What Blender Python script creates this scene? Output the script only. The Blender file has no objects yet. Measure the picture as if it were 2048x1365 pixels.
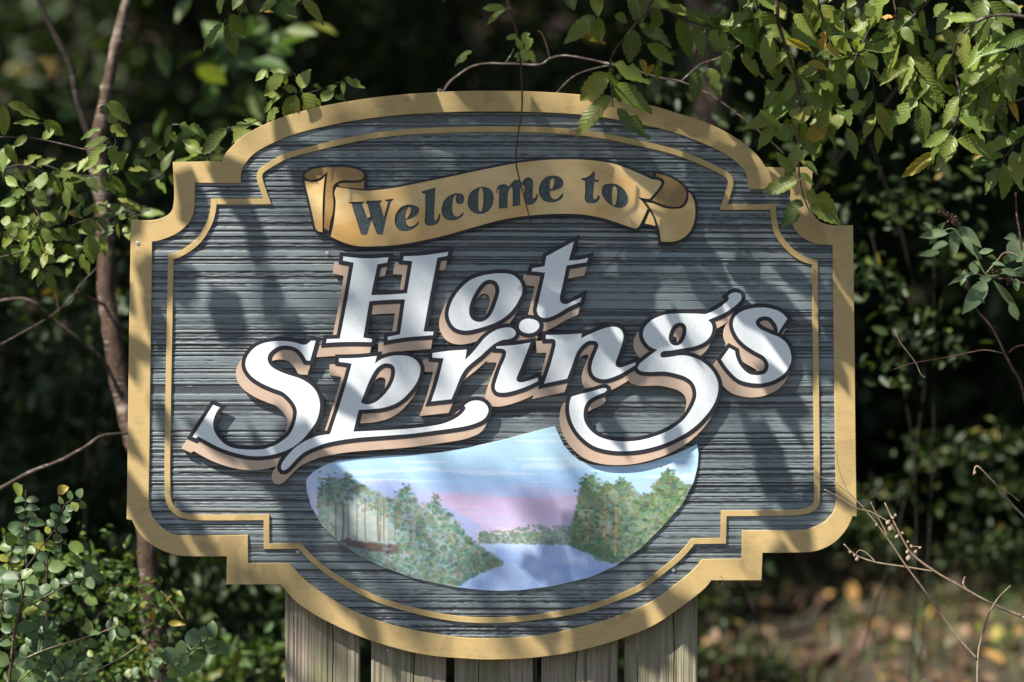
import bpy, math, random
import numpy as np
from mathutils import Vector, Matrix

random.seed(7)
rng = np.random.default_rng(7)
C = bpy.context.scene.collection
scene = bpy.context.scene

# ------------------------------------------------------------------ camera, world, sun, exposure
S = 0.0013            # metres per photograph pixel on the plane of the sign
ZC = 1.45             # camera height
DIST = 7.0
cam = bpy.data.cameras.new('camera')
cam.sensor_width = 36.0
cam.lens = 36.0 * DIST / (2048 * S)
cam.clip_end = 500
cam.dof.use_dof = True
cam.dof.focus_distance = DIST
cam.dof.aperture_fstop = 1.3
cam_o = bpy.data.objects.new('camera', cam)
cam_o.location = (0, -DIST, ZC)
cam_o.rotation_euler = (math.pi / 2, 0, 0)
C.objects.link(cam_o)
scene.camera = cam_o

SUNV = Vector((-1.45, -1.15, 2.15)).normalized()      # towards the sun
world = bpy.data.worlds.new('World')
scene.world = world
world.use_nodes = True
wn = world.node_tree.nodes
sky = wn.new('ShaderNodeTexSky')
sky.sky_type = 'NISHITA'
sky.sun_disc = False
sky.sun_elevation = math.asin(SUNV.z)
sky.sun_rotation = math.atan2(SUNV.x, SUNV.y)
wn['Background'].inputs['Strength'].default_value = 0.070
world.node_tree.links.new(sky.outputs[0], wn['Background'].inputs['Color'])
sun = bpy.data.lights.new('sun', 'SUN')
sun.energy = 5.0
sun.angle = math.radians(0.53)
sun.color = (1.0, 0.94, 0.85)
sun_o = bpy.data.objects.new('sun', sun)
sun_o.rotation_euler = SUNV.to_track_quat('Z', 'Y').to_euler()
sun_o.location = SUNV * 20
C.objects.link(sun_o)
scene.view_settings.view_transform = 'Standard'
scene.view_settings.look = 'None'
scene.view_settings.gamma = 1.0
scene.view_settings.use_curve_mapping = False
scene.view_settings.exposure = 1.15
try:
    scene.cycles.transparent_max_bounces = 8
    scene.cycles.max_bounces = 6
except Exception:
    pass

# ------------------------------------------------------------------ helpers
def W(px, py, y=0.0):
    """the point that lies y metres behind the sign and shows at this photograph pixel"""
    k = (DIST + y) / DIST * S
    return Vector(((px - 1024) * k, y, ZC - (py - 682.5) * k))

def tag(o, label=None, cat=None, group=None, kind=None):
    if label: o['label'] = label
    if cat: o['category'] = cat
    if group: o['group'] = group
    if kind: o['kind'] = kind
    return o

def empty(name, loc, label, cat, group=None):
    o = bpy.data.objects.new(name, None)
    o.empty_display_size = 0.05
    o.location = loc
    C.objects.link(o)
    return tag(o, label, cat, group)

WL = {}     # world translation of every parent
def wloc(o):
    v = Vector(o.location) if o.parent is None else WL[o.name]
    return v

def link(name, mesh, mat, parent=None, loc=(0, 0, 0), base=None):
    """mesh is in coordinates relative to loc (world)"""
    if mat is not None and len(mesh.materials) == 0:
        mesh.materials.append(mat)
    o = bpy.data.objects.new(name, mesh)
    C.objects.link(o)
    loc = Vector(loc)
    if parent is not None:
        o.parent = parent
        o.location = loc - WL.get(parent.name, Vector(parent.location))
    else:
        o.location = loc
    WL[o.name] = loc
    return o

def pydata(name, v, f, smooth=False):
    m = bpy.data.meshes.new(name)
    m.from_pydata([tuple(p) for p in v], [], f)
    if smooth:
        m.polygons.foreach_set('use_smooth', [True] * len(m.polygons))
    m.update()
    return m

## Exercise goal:
Take the data above and repeat it exactly, leaving each picture out.

## Exercise answer:
What Blender Python script creates this scene? Output the script only. The Blender file has no objects yet. Measure the picture as if it were 2048x1365 pixels.
import bpy, math, random
import numpy as np
from mathutils import Vector, Matrix

random.seed(7)
rng = np.random.default_rng(7)
C = bpy.context.scene.collection
scene = bpy.context.scene

# ------------------------------------------------------------------ camera, world, sun, exposure
S = 0.0013            # metres per photograph pixel on the plane of the sign
ZC = 1.45             # camera height
DIST = 7.0
cam = bpy.data.cameras.new('camera')
cam.sensor_width = 36.0
cam.lens = 36.0 * DIST / (2048 * S)
cam.clip_end = 500
cam.dof.use_dof = True
cam.dof.focus_distance = DIST
cam.dof.aperture_fstop = 1.3
cam_o = bpy.data.objects.new('camera', cam)
cam_o.location = (0, -DIST, ZC)
cam_o.rotation_euler = (math.pi / 2, 0, 0)
C.objects.link(cam_o)
scene.camera = cam_o

SUNV = Vector((-1.45, -1.15, 2.15)).normalized()      # towards the sun
world = bpy.data.worlds.new('World')
scene.world = world
world.use_nodes = True
wn = world.node_tree.nodes
sky = wn.new('ShaderNodeTexSky')
sky.sky_type = 'NISHITA'
sky.sun_disc = False
sky.sun_elevation = math.asin(SUNV.z)
sky.sun_rotation = math.atan2(SUNV.x, SUNV.y)
wn['Background'].inputs['Strength'].default_value = 0.070
world.node_tree.links.new(sky.outputs[0], wn['Background'].inputs['Color'])
sun = bpy.data.lights.new('sun', 'SUN')
sun.energy = 5.0
sun.angle = math.radians(0.53)
sun.color = (1.0, 0.94, 0.85)
sun_o = bpy.data.objects.new('sun', sun)
sun_o.rotation_euler = SUNV.to_track_quat('Z', 'Y').to_euler()
sun_o.location = SUNV * 20
C.objects.link(sun_o)
scene.view_settings.view_transform = 'Standard'
scene.view_settings.look = 'None'
scene.view_settings.gamma = 1.0
scene.view_settings.use_curve_mapping = False
scene.view_settings.exposure = 1.15
try:
    scene.cycles.transparent_max_bounces = 8
    scene.cycles.max_bounces = 6
except Exception:
    pass

# ------------------------------------------------------------------ helpers
def W(px, py, y=0.0):
    """the point that lies y metres behind the sign and shows at this photograph pixel"""
    k = (DIST + y) / DIST * S
    return Vector(((px - 1024) * k, y, ZC - (py - 682.5) * k))

def tag(o, label=None, cat=None, group=None, kind=None):
    if label: o['label'] = label
    if cat: o['category'] = cat
    if group: o['group'] = group
    if kind: o['kind'] = kind
    return o

def empty(name, loc, label, cat, group=None):
    o = bpy.data.objects.new(name, None)
    o.empty_display_size = 0.05
    o.location = loc
    C.objects.link(o)
    return tag(o, label, cat, group)

WL = {}     # world translation of every parent
def wloc(o):
    v = Vector(o.location) if o.parent is None else WL[o.name]
    return v

def link(name, mesh, mat, parent=None, loc=(0, 0, 0), base=None):
    """mesh is in coordinates relative to loc (world)"""
    if mat is not None and len(mesh.materials) == 0:
        mesh.materials.append(mat)
    o = bpy.data.objects.new(name, mesh)
    C.objects.link(o)
    loc = Vector(loc)
    if parent is not None:
        o.parent = parent
        o.location = loc - WL.get(parent.name, Vector(parent.location))
    else:
        o.location = loc
    WL[o.name] = loc
    return o

def pydata(name, v, f, smooth=False):
    m = bpy.data.meshes.new(name)
    m.from_pydata([tuple(p) for p in v], [], f)
    if smooth:
        m.polygons.foreach_set('use_smooth', [True] * len(m.polygons))
    m.update()
    return m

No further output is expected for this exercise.